*Material*.
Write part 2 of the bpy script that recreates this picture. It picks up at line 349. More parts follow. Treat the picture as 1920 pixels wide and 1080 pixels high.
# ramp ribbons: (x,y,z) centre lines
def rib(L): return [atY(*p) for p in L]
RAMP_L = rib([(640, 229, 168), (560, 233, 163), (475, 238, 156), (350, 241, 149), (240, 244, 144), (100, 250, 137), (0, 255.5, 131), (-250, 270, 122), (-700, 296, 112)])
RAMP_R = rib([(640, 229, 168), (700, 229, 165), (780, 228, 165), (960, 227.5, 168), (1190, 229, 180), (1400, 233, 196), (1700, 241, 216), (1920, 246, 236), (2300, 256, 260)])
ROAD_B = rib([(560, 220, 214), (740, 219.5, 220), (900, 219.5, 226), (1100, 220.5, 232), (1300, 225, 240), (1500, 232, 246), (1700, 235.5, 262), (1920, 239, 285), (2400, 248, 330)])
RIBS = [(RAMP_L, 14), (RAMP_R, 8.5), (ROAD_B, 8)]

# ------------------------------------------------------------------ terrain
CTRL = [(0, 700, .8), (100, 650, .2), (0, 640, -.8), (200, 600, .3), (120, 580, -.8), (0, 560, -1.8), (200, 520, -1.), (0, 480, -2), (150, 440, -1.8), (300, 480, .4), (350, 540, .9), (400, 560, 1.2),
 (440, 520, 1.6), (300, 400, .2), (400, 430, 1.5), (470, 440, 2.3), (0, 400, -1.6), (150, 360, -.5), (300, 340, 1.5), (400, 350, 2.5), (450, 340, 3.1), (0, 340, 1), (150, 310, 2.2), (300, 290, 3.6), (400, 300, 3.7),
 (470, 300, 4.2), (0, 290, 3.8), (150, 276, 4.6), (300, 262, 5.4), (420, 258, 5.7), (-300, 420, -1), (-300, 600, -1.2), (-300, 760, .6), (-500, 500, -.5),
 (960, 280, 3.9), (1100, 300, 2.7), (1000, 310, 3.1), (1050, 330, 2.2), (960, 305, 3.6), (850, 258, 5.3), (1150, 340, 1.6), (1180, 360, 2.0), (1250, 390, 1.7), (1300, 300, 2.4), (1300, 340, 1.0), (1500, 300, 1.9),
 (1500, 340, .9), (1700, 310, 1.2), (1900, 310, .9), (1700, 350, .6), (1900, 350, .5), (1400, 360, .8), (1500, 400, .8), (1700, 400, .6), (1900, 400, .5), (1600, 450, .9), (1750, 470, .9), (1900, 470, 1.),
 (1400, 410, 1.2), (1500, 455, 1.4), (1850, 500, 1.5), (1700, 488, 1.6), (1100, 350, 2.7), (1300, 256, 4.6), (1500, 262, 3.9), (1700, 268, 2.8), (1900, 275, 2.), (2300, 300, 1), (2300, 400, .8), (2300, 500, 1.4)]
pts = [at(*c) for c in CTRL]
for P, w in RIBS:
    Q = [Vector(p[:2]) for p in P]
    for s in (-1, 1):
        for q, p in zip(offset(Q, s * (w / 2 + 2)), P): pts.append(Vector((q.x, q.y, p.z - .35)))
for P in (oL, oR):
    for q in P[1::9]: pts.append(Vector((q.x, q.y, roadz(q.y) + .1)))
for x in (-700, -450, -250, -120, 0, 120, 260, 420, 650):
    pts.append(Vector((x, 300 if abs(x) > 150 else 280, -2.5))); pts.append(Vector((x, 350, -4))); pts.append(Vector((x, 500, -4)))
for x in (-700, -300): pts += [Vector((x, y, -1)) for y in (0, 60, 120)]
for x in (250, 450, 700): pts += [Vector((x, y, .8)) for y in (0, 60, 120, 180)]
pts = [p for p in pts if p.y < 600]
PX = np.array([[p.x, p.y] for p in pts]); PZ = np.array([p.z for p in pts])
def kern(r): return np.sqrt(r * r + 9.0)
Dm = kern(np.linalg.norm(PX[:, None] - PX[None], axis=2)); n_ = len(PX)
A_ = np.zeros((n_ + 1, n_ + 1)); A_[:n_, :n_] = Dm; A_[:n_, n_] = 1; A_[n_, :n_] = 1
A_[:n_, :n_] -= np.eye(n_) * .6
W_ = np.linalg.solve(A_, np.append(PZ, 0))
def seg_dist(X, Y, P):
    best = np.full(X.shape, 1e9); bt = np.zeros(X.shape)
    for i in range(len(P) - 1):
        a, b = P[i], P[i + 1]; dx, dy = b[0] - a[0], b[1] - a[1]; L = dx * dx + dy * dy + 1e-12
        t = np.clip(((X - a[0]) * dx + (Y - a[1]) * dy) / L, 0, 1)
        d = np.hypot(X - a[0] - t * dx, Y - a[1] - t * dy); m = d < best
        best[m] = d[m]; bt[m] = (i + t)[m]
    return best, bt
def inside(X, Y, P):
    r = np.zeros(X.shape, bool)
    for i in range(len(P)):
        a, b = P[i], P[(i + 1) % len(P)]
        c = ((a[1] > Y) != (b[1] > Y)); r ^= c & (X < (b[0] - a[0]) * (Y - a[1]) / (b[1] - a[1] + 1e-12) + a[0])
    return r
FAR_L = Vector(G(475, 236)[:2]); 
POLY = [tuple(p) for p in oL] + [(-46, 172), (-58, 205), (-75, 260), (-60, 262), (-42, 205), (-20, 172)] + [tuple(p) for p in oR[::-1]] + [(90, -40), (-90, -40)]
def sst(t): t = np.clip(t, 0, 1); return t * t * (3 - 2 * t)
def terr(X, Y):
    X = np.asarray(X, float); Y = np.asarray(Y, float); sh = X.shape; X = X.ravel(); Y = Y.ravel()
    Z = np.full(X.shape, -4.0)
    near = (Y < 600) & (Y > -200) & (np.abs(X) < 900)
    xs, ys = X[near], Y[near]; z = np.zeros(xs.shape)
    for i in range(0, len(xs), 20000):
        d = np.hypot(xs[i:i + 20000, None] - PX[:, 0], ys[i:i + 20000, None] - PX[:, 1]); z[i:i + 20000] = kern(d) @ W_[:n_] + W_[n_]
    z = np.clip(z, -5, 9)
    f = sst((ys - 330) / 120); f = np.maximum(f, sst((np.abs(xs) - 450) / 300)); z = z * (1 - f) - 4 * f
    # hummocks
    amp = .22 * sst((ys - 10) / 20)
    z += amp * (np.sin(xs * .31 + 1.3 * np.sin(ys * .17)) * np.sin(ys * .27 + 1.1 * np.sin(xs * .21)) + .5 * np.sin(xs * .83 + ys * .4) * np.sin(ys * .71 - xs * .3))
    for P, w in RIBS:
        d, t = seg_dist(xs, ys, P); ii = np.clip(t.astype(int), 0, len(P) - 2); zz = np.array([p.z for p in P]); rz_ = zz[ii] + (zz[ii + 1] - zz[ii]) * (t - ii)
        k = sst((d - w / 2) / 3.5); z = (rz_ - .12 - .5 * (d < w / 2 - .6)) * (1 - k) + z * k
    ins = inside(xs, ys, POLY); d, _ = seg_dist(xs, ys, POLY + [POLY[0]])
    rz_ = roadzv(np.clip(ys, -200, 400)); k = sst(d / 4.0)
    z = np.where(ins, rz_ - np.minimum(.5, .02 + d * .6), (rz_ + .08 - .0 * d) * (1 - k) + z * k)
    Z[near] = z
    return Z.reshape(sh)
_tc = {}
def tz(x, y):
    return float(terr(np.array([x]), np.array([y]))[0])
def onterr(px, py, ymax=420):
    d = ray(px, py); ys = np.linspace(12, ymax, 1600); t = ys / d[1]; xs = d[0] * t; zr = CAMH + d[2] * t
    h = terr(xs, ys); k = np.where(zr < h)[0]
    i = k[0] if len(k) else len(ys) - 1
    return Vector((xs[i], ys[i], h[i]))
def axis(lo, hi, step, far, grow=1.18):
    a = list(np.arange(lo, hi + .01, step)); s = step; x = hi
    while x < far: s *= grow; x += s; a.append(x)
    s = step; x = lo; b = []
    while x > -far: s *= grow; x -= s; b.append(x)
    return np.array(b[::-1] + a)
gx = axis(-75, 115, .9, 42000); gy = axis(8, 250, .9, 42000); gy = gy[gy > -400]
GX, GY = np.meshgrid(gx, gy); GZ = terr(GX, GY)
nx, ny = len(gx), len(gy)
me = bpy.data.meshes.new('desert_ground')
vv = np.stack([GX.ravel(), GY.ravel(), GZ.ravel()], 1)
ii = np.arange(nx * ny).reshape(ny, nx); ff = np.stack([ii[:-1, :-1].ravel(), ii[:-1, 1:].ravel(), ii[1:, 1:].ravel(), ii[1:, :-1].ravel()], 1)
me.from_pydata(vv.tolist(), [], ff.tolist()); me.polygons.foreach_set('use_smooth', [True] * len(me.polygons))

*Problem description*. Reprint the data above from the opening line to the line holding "RIBS = [(RAMP_L, 14), (RAMP_R, 8.5), (ROAD_B, 8)]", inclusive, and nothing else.

*Written solution*.
Write part 2 of the bpy script that recreates this picture. It picks up at line 349. More parts follow. Treat the picture as 1920 pixels wide and 1080 pixels high.
# ramp ribbons: (x,y,z) centre lines
def rib(L): return [atY(*p) for p in L]
RAMP_L = rib([(640, 229, 168), (560, 233, 163), (475, 238, 156), (350, 241, 149), (240, 244, 144), (100, 250, 137), (0, 255.5, 131), (-250, 270, 122), (-700, 296, 112)])
RAMP_R = rib([(640, 229, 168), (700, 229, 165), (780, 228, 165), (960, 227.5, 168), (1190, 229, 180), (1400, 233, 196), (1700, 241, 216), (1920, 246, 236), (2300, 256, 260)])
ROAD_B = rib([(560, 220, 214), (740, 219.5, 220), (900, 219.5, 226), (1100, 220.5, 232), (1300, 225, 240), (1500, 232, 246), (1700, 235.5, 262), (1920, 239, 285), (2400, 248, 330)])
RIBS = [(RAMP_L, 14), (RAMP_R, 8.5), (ROAD_B, 8)]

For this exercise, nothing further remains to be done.